The Demise of No Child Left Behind (NCLB), the Vacuity of the Every Student Succeeds Act (ESSA), and the Return to Unabashed Intellectual Corruption in American Public Education
As soon as No Child Left Behind legislation was passed (2001) and implementation began (2002), the education establishment and politically purchased left of center politicians in the Democratic Party moved to undermine the effort to establish logically sequenced, measurable academic standards.
Predictably, hordes of students failed to demonstrate grade level proficiency in mathematics, reading, and science; and many schools theretofore considered to be good or even excellent were identified as failing due to dismal results revealed in disaggregated data.
When this happened, teachers unions such as the Minneapolis Federation.of Teachers (MFT), Education Minnesota, and similar local and state unions across the United States blamed the messenger, claiming that NCLB and standardized tests (objective assessments) were at fault, rather than curriculum, teacher quality, and skill remediation (or lack thereof) in failed schools.
Then former NCLB supporters among Republicans began to receive political pressure of their own, from constituencies lamenting loss of local control under NCLB; and from voucher proponents contemptuous of public education and having no interest in the necessary overhaul in curriculum and teacher quality.
Thus did forces of tbe left and of the right work with antipodal impact to terminate No Child Left Behind.
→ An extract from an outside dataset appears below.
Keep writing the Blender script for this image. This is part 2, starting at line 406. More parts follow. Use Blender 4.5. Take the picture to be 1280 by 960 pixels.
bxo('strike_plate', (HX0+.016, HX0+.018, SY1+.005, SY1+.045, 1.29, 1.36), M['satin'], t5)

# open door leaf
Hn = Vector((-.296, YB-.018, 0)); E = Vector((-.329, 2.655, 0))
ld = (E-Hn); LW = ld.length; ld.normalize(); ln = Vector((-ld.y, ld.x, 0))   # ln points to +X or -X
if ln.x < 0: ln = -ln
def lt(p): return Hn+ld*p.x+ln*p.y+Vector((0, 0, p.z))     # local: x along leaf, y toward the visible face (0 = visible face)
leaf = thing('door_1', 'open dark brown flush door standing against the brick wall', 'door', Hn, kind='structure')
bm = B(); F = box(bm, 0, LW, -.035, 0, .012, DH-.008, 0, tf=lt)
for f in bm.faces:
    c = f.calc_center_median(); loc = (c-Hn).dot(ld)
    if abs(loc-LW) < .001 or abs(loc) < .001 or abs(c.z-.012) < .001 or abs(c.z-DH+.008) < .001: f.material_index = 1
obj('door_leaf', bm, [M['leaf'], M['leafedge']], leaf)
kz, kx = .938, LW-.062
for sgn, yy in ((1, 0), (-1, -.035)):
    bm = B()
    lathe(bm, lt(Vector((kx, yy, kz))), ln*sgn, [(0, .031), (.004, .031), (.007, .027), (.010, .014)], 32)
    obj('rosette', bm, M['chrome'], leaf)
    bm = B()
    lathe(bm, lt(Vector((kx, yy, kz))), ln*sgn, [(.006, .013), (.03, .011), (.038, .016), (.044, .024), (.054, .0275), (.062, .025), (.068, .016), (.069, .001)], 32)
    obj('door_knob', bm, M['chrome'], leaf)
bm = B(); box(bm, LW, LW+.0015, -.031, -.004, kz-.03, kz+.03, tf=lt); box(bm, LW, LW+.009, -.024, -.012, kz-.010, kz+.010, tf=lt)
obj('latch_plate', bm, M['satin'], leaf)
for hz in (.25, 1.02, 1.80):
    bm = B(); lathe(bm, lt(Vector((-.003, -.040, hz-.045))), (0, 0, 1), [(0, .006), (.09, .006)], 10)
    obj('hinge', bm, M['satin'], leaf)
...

Early in the Obama administration, states were offered opt-out under the new Race to the Top program from NCLB, with the opportunity to submit aternative plans for ending differential results by income and ethnicity. In Minnesota, this induced development of the intellectually corrupt North Star Accountability System that included the inept, ludicrously named Regional Centers of Excellence.
But the race was to the bottom, there was no accountability under the North Star, and there was no regional excellence pertinent to public education in Minnesota.
In 2015, the United States Congress voted to replace NCLB with the Every Student Succeeds Act (ESSA), another mere proclamation with no correspondence between appellation and fact.
After the evanescent hope offered by the standards movement and NCLB, public education in 2021 remains a travesty, the United States a nation at risk.